Hakim Danish has turned a penalty-hit Sunday at Brno into the biggest moment of his young Grand Prix career, charging from 14th on the grid to claim his maiden Moto3 victory and end Malaysia’s decade-long wait for a lightweight-class win.
The 18-year-old AEON Credit – MT Helmets – MSI rider was forced to start deep in the pack after a 12-place grid penalty, but he had already climbed to fifth by the second lap and stayed attached to a furious lead group before making the decisive move on the final tour.
Danish rises from the penalty damage
According to MotoGP’s official race report, Danish became the fourth new Moto3 winner of the 2026 season after beating Brian Uriarte and championship leader Maximo Quiles to the flag. The result also gave Malaysia its first Moto3 victory since Khairul Idham Pawi’s famous Sachsenring win in 2016.
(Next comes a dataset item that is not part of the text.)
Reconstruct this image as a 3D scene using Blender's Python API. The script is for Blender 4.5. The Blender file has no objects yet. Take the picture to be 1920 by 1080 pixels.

That mattered because this was not a simple inherited victory. Danish had to recover through traffic, survive the constant reshuffling at the front, and then stay calm when the final lap turned into the kind of elbows-out Moto3 finish Brno so often encourages.
Quiles had looked well placed to defend the lead late on, but contact between the Spaniard and Uriarte at Turn 8 opened the door. Danish went through it cleanly, then held his nerve through the final sector as the group fanned out behind him.
Brno gives Moto3 a new story
ReadMotorsport’s archive already has plenty of Brno lightweight-class history, including Fabio Di Giannantonio’s first Moto3 win at the same circuit. Danish’s breakthrough now sits in that same category: a young rider using a chaotic Czech race to announce himself properly.
There was also a championship edge. Quiles still collected a podium in third, while Alvaro Carpe could only finish sixth after losing ground late in the race. In a class where momentum can swing quickly, Danish’s win did more than create a feel-good national milestone.
It also added another layer to a packed Brno Sunday, after David Alonso’s Moto2 lap record and before the premier-class race built around Ai Ogura’s shock MotoGP pole for Trackhouse.
For Danish, though, the wider noise can wait. Starting 14th should have made Brno a recovery ride. Instead, it became the day Malaysia returned to the top step.